URWERK watches have the reputation of being rare, technically advanced, elaborate to the point of complexity, and classy. However, one thing lacks among the various attributes of the brand — its watches are not seen as feminine. Until now. Because the new URWERK watch, the UR-106, is the first from the independent brand that is especially made for women. Elegant slender and graceful, it shows the sensitive side of URWERK’s nature. For you, ladies, URWERK unveils the UR-106 “Lotus”.
URWERK blossoms in style with the UR-106 “Lotus” model for women
The UR-106 “Lotus” features the brand’s signature satellite hours in a guise never before seen.
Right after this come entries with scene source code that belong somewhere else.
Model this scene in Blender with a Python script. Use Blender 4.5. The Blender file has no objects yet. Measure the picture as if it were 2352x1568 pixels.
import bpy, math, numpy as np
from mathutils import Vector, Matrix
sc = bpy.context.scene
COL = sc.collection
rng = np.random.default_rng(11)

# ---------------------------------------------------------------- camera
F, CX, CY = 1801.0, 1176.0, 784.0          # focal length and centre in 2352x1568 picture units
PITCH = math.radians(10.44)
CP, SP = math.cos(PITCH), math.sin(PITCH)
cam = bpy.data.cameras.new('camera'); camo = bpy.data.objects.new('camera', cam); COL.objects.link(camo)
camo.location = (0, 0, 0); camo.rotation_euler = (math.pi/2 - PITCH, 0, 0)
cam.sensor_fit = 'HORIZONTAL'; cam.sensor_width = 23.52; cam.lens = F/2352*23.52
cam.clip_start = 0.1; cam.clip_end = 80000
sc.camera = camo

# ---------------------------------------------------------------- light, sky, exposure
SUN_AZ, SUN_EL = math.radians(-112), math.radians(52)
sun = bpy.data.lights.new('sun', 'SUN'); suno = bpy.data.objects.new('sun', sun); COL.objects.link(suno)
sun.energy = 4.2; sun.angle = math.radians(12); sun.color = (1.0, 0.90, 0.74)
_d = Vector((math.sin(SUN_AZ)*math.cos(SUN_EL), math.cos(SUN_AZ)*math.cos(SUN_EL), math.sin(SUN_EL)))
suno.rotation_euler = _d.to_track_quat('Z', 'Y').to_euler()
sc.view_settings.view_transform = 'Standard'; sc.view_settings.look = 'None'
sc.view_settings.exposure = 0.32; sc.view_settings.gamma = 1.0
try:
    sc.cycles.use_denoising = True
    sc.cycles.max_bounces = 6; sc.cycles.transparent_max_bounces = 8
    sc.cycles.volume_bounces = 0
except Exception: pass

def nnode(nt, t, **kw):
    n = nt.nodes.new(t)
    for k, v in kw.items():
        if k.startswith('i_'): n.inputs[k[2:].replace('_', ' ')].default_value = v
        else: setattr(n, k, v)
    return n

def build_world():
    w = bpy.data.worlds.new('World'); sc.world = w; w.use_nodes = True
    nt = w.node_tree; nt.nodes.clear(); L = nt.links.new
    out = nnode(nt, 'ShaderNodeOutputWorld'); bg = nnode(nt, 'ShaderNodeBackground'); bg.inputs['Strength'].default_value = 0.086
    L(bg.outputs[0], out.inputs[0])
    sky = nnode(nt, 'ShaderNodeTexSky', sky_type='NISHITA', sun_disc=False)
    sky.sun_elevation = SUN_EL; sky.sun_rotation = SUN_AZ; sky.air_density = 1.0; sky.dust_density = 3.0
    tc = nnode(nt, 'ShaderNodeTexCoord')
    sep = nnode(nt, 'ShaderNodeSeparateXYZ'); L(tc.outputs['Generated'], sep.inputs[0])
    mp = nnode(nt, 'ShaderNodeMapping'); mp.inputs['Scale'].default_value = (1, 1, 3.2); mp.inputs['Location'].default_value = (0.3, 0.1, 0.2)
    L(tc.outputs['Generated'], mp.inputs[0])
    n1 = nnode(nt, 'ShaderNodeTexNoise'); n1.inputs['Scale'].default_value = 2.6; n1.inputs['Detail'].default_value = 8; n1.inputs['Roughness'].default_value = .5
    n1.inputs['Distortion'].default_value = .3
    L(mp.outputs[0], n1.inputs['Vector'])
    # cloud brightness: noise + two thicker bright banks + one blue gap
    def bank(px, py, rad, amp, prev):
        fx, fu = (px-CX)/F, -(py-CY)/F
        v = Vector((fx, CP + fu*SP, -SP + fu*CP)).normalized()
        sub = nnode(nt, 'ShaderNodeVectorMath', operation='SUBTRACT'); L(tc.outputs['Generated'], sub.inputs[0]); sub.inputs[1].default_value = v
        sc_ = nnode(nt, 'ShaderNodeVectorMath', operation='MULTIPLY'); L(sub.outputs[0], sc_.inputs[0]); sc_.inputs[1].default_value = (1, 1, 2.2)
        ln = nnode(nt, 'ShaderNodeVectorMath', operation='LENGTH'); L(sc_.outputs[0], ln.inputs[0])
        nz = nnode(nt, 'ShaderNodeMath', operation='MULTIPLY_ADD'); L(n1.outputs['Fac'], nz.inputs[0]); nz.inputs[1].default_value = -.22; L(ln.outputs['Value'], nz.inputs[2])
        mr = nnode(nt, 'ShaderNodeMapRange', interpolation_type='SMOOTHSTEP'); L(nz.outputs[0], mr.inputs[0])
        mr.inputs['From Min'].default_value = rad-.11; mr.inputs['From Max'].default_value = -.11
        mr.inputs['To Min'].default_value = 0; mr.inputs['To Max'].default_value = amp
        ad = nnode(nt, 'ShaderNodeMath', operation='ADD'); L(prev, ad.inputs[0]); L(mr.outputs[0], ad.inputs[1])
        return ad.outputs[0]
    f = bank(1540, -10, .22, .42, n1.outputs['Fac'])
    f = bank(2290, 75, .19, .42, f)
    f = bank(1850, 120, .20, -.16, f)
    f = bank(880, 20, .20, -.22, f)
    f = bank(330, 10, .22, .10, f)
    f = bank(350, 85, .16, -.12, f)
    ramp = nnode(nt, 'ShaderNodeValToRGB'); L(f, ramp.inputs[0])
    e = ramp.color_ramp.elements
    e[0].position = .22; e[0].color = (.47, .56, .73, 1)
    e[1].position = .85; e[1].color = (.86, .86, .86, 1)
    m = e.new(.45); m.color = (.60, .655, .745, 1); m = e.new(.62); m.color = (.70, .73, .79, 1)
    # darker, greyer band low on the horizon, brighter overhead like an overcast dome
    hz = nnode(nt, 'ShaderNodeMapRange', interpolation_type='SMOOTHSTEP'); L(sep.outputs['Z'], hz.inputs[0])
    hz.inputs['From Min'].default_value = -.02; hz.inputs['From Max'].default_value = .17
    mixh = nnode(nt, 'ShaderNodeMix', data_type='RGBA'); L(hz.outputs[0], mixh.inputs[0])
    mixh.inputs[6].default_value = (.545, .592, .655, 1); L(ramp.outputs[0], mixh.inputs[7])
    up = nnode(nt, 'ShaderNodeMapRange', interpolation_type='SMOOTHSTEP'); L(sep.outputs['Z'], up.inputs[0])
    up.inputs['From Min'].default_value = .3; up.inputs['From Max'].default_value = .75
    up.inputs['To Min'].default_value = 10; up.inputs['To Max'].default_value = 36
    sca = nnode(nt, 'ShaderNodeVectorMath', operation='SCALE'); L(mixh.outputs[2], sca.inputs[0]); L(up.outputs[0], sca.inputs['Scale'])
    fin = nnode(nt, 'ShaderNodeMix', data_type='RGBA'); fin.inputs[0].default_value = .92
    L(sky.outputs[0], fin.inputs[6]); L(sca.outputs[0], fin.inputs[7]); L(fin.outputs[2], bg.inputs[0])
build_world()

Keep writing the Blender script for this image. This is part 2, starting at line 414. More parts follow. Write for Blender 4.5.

Three satellite hours wander across the dial to create the most graphic of horological blooms. “We never made watches for men and watches for women because we never thought in those terms when we put our ideas down on paper,” explains Martin Frei, the company’s chief designer and co-founder. “We thus embarked on a stylistic exercise that was unprecedented for us. We have of course long considered what we regard as the ultimate challenge, because creating for women is indeed a perilous undertaking. With its glittering gemstones and soft curves we created the UR-106 with one image in mind; that of the lotus flower, which in my imagination represents the beauty of women in all their complexity.”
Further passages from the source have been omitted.